Data supplied:
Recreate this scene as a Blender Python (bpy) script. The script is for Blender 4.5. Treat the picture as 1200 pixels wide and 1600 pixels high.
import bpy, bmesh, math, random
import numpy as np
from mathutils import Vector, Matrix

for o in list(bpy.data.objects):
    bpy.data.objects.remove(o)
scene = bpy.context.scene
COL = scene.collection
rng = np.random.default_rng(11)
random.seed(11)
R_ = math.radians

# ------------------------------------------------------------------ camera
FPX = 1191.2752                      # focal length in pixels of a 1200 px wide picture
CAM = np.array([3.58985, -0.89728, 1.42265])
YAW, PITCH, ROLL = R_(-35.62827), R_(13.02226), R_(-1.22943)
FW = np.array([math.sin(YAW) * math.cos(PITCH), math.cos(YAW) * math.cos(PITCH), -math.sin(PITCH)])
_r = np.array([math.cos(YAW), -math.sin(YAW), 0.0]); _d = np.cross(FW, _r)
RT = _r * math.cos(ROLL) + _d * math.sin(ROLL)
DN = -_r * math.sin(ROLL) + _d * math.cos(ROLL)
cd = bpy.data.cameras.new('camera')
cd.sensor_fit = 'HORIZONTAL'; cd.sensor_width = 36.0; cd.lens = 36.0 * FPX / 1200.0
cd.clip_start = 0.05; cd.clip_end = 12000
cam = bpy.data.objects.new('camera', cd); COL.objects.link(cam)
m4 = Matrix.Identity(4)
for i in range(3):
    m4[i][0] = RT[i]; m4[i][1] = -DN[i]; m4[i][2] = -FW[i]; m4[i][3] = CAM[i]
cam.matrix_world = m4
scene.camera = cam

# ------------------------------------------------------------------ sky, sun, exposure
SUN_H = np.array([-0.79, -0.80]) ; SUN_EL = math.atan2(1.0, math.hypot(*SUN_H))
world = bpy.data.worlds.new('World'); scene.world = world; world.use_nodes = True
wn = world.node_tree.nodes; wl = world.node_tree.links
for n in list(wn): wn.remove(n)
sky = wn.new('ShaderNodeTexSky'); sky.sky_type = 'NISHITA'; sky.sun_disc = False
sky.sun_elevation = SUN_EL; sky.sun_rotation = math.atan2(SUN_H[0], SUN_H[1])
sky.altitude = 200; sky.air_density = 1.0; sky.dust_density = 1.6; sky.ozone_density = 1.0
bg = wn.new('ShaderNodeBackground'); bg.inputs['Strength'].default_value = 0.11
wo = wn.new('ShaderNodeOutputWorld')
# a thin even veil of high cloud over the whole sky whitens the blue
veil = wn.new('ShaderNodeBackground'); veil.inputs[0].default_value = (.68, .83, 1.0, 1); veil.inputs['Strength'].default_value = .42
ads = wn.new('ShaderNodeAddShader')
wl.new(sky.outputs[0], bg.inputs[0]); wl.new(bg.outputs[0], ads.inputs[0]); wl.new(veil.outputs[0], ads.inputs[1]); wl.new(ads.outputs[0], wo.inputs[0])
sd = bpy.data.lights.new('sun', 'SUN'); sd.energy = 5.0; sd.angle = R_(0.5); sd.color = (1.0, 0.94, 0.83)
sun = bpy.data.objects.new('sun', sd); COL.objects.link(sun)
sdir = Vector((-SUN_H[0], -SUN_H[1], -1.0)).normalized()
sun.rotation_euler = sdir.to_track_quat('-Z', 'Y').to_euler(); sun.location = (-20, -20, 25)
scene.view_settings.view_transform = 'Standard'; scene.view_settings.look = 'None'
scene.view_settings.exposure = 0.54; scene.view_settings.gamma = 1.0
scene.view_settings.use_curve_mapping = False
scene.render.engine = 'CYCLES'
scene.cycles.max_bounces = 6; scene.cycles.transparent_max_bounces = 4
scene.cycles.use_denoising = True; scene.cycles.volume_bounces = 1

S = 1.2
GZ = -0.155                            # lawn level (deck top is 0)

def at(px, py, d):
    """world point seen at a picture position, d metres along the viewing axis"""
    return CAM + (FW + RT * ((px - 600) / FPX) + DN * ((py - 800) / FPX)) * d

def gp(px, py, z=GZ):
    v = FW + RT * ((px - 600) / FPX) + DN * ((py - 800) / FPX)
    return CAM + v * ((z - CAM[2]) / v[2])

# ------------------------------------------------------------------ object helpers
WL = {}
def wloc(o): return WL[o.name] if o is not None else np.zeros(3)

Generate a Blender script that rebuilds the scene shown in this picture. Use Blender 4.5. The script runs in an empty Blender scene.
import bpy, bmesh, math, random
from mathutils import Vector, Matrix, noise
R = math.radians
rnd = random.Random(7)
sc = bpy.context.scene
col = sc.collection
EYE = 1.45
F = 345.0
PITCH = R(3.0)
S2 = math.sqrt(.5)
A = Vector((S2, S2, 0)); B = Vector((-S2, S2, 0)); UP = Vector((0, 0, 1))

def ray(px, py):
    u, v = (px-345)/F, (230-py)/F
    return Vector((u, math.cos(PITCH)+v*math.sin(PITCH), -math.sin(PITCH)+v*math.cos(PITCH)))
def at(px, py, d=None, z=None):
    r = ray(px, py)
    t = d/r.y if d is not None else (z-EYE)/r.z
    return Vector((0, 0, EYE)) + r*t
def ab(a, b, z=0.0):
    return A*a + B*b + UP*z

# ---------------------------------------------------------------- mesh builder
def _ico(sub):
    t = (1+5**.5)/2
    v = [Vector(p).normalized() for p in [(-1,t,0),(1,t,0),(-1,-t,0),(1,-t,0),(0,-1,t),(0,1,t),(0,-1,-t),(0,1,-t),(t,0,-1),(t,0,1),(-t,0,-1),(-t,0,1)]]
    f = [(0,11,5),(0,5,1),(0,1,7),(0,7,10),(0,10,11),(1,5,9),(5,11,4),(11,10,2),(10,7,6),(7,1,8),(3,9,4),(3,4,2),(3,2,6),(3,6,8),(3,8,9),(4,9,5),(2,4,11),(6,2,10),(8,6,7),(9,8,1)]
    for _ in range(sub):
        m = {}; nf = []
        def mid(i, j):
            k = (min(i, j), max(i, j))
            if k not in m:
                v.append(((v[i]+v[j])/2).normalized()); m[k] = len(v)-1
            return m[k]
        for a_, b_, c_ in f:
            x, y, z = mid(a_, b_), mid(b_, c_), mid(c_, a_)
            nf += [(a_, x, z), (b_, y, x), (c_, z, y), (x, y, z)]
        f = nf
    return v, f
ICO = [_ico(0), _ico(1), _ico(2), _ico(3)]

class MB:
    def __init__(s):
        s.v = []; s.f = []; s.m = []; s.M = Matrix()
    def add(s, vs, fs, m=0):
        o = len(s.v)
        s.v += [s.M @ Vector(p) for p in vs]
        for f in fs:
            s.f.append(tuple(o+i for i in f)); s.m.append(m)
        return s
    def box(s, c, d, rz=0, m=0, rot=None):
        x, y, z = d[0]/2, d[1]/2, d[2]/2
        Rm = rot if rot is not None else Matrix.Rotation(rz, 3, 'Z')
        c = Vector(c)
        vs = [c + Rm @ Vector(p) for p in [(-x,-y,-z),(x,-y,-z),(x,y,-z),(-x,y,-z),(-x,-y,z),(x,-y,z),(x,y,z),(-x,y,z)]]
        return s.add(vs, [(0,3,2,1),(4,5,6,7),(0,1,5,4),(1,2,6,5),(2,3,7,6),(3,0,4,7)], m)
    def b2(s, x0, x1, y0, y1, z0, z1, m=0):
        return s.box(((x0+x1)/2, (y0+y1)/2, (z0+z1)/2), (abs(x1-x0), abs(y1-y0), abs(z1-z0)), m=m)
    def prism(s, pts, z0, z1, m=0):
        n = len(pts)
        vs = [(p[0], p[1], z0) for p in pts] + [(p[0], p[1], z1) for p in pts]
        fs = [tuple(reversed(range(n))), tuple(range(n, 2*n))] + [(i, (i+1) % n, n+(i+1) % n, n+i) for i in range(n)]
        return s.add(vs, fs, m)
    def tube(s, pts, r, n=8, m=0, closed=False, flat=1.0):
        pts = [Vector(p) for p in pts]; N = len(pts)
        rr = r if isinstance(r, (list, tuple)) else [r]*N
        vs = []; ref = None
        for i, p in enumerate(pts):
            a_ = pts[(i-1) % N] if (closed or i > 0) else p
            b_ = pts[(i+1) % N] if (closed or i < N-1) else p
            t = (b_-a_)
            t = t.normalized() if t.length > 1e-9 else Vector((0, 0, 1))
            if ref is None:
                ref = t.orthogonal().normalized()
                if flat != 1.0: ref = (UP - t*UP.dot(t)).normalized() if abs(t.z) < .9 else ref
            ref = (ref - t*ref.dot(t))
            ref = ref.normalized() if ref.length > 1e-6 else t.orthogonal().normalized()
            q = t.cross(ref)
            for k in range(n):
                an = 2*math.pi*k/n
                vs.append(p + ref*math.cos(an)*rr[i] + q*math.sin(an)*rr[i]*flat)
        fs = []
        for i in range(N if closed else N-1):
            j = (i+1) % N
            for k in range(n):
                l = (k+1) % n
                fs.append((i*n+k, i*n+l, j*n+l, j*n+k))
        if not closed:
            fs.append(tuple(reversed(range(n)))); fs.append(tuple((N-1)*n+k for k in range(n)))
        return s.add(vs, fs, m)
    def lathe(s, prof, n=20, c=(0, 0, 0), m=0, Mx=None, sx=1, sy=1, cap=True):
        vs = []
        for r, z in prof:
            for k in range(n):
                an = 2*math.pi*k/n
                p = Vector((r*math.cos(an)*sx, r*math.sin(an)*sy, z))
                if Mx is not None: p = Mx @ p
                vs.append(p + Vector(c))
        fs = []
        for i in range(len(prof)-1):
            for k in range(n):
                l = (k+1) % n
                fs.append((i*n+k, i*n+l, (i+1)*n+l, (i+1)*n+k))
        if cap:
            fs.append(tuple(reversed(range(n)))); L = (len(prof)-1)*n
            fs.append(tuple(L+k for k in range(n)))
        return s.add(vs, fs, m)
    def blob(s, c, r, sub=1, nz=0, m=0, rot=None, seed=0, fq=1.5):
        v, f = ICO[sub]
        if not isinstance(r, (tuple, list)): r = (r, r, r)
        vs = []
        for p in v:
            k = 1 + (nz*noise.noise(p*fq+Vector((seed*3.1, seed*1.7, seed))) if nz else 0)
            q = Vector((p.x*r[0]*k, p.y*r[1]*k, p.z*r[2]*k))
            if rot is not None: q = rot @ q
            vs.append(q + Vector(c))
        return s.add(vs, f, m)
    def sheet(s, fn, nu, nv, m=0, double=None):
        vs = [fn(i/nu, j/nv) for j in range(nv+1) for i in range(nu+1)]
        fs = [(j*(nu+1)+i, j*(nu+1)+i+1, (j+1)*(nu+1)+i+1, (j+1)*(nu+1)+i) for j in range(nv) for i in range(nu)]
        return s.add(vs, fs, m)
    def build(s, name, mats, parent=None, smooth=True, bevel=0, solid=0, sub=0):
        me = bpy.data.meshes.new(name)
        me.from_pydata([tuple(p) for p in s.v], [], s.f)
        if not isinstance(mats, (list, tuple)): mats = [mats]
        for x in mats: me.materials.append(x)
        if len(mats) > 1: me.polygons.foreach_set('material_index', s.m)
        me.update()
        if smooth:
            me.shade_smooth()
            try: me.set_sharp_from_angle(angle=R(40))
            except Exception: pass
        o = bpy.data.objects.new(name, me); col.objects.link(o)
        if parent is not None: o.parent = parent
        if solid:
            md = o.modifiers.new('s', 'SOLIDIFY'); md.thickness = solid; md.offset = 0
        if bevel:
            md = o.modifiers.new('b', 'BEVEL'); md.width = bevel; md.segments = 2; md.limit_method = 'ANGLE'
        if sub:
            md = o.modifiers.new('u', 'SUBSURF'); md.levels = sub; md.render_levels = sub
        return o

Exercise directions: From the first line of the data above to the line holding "scene.camera = cam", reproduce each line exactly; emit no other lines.

Task output:
Recreate this scene as a Blender Python (bpy) script. The script is for Blender 4.5. Treat the picture as 1200 pixels wide and 1600 pixels high.
import bpy, bmesh, math, random
import numpy as np
from mathutils import Vector, Matrix

for o in list(bpy.data.objects):
    bpy.data.objects.remove(o)
scene = bpy.context.scene
COL = scene.collection
rng = np.random.default_rng(11)
random.seed(11)
R_ = math.radians

# ------------------------------------------------------------------ camera
FPX = 1191.2752                      # focal length in pixels of a 1200 px wide picture
CAM = np.array([3.58985, -0.89728, 1.42265])
YAW, PITCH, ROLL = R_(-35.62827), R_(13.02226), R_(-1.22943)
FW = np.array([math.sin(YAW) * math.cos(PITCH), math.cos(YAW) * math.cos(PITCH), -math.sin(PITCH)])
_r = np.array([math.cos(YAW), -math.sin(YAW), 0.0]); _d = np.cross(FW, _r)
RT = _r * math.cos(ROLL) + _d * math.sin(ROLL)
DN = -_r * math.sin(ROLL) + _d * math.cos(ROLL)
cd = bpy.data.cameras.new('camera')
cd.sensor_fit = 'HORIZONTAL'; cd.sensor_width = 36.0; cd.lens = 36.0 * FPX / 1200.0
cd.clip_start = 0.05; cd.clip_end = 12000
cam = bpy.data.objects.new('camera', cd); COL.objects.link(cam)
m4 = Matrix.Identity(4)
for i in range(3):
    m4[i][0] = RT[i]; m4[i][1] = -DN[i]; m4[i][2] = -FW[i]; m4[i][3] = CAM[i]
cam.matrix_world = m4
scene.camera = cam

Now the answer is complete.